I regali torinesi del Prof

Tanti i problemi che il governo sta creando alla Confindustria di Luca Cordero di Montezemolo. A iniziare dalla sciagurata impostazione che, alla fine, prevale nello spiegare le scelte dell'esecutivo: «Anche i ricchi piangano». Mentre in tutto il mondo, dalla Cina al Vietnam, persino nella castrista Cuba ci s'impegna perché: «Anche i ricchi investano». Qui in Italia si studiano meccanismi fiscali per colpire chi può farlo: già trentamila miliardi sarebbero volati all'estero. E, per di più, si dà un segno arcaicamente di classe all'impostazione del bilancio dello Stato.
Quelli che in viale Astronomia hanno insistito sulle capacità di modernizzazione di questo centrosinistra - si consideri uno dei punti di riferimento più importanti, Paolo Mieli, che garantiva nell'indicare la scelta di voto per Romano Prodi, sulla visione nuova e aperta di Fausto Bertinotti - si trovano in enormi difficoltà.
Sul fronte delle scelte positive, c’è pochino: il taglio al cuneo fiscale (la differenza tra salario reale e quello gravato da tasse e contributi) viene spalmato in diversi anni. Mentre subito arriva la stangata del trasferire il 65 per cento della liquidazione, o tfr (quando questo non sia indirizzato dal lavoratore verso un fondo complementare) dalle casse delle imprese italiane a quelle dell'Inps. Un ulteriore elemento di pubblicizzazione dell'economia sulla linea dello «smentito» Angelo Rovati, come ieri ha scritto Nicola Porro.
Numerose fonti hanno raccontato le critiche ricevute da Montezemolo negli organismi confindustriali, quando ha riferito sulle linee della manovra governativa. Le difficoltà cresceranno man mano che la base potrà valutare i particolari della Finanziaria. Tra gli elementi che creeranno qualche problema in più a Montezemolo non vi sono solo le scelte punitive fatte verso chi investe in Italia e l'atteggiamento aggressivo verso chi «si arricchisce». C'è anche un «piccolo» provvedimento favorevole a un’impresa italiana, pur grande e fondamentale, assunto con una pericolosa logica ad hoc, peraltro tradizionale in Prodi, l'uomo del regalo alla Fiat dell’Alfa Romeo, del tentato regalo della Telecom e delle munifiche rottamazioni. È la decisione di consentire, tra le pieghe di una Finanziaria complessa (e sperando, dunque, di non attirare attenzione), alla società torinese una mobilità lunga a spese dello Stato per i lavoratori in esubero. Questo provvedimento a lungo contestato dal governo di centrodestra, non è sbagliato perché aiuta la Fiat: farlo è ragionevole e quando viene perseguito anche dal governo Prodi con facilitazioni fiscali per le automobili di media-piccola cilindrata, classico prodotto dei torinesi, può essere condivisibile.

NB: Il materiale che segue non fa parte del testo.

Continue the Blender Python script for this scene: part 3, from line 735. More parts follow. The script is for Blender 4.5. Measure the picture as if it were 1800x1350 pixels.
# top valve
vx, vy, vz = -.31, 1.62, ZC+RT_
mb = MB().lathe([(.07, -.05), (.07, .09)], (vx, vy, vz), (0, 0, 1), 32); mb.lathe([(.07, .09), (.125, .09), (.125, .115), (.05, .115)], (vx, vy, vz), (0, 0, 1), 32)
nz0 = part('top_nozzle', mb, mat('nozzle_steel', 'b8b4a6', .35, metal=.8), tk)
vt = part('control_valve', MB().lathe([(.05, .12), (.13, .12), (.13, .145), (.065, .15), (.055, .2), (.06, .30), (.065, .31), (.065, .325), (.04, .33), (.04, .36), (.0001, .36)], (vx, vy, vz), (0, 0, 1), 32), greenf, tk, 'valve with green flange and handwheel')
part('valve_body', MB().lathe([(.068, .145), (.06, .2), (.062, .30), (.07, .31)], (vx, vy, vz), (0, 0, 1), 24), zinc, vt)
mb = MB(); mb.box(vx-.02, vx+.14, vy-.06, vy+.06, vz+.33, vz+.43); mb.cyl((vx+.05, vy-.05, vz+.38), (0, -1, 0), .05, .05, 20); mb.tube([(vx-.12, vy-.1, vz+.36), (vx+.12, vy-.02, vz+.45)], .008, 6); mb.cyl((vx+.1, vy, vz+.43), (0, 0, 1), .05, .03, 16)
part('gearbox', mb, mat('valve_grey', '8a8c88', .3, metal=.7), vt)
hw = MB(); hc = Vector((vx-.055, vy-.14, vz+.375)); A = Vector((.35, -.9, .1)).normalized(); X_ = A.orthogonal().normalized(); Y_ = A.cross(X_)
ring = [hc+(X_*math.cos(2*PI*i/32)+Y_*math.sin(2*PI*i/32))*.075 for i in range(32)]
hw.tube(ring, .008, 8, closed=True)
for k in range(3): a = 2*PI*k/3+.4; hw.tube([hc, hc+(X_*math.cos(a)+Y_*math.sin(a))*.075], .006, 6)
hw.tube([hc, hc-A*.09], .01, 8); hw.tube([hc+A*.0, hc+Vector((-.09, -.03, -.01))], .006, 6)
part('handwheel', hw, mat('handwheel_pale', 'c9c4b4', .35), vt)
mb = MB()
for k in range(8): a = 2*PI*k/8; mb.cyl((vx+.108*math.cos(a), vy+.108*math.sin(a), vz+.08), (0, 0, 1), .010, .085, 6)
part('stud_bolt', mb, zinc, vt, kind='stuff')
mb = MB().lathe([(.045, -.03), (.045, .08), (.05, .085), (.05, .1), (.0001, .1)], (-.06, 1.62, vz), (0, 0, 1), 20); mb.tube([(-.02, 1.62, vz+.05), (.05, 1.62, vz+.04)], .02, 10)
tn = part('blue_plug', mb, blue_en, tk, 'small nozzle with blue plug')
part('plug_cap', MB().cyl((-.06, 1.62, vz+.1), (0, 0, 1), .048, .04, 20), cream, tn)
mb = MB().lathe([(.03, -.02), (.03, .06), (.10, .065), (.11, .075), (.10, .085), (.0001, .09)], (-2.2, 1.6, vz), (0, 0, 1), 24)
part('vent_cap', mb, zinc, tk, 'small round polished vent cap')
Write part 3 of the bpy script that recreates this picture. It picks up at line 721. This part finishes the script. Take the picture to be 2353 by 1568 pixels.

Sconcerta sia il carattere discrezionale dell'operazione sia lo strappo che produce nella politica previdenziale del governo: allo stato attuale in Italia si andrà in pensione a 65 o a 60 anni con 35 anni di contributi, ma non a Torino dove ci si potrà ritirare (noi «paganti») a 57. Sergio Marchionne sta facendo miracoli e va sostenuto. Non, però, a costo di introdurre elementi degenerativi nella già così delicata previdenza pubblica. Sulla grave forzatura pesa il particolare legame che Cesare Damiano, e con lui Piero Fassino, hanno con il Lingotto.

Conta l'ansia di recuperare rapporti di Prodi e la cultura assistenzialista a tout azimut di Rifondazione, oggi egemone sull'esecutivo. Le spiegazioni politiche non assolvono la gravità dell'errore: sarà un'altra questione su cui Montezemolo, anche presidente della Fiat, dovrà chiarirsi con i suoi associati confindustriali. Non sarà facile.